Grossi, who has stayed involved with MALT even after his retirement from the board in 1985, was on the committee that hired Berner in 1984. “I’m very proud of that hire,” Grossi said. “He’s done just a terrific job over the years and at a time where we didn’t know where MALT was going. We had a vision and a lot of hope—we needed a person that could literally take it and run with it, and Bob certainly did.”
MALT was created in 1980 by a coalition of ranchers and environmentalists intent on preserving local agricultural land and fearful that zoning laws wouldn’t go far enough. By liquidating part of a rancher or farmer’s land—typically at about 40 percent of market value—without actually selling it, MALT is able to provide a financially viable conservation option for ranchers or farmers who wish to maintain the agricultural use of their property but may otherwise be squeezed out by a lack of capital or soaring property values.
But an agricultural preservation organization is nothing, of course, without widespread respect from the community it serves. “He really did a terrific job of wining over the farm community,” Grossi said of Berner. “Without the support of the farming community, MALT goes nowhere.
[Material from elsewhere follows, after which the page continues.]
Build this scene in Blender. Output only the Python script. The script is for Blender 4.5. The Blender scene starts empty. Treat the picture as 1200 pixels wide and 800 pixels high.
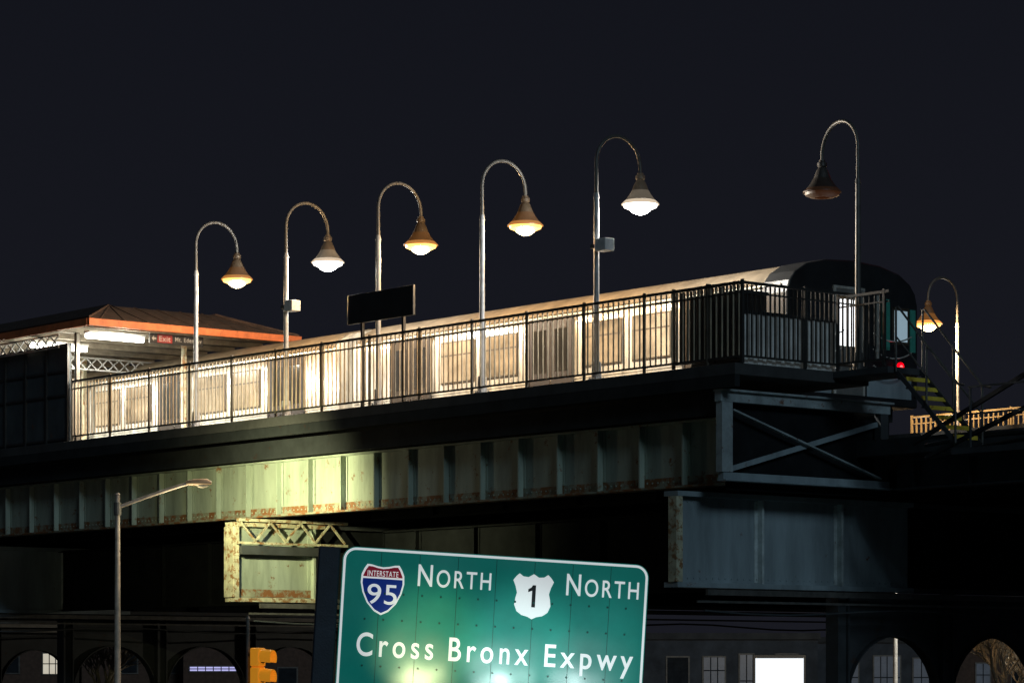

Instead we have a great success story.”
Berner himself says the community’s respect for MALT was cemented in large part by a 1985 easement with the area’s prominent Lafranchi family. “They were a very well established family, highly respected, and I think that the transaction sort of helped to gain the confidence of many other people in the agricultural community. I would say that was an important step,” Berner said.
Another important step was the passing of California Proposition 70, or the Wildlife, Coastal, and Park Land Conservation Act of 1988. The decree, Berner says, designated $15 million for farmland conservation in Marin County, providing funds for MALT that would ultimately extend into the late 1990s, when the organization moved toward an alternative funding model.
Yet despite MALT’s success, Berner says fundraising has always been a challenge: “There are cycles to this, and the sources change over time. We’ve simply tried to adapt and make sure that we can access funding to support our projects, but we always have more to do than we can fund. We’re always challenged to raise enough money to do everything that is on the table.”
Before he began working for MALT, Berner had never heard of the organization. “I would come out to Point Reyes at least once or twice a month and drive through this [countryside],” he said. “I never knew what it was. You’d always see cows in the hills and it was always open and gorgeous. If you ride a bicycle out here, if you just drive out here—people love this area, people work here, people live here and people visit here partly because of this agricultural landscape.”
Thanks to Berner, it’s a landscape that appears to be sticking around for a while.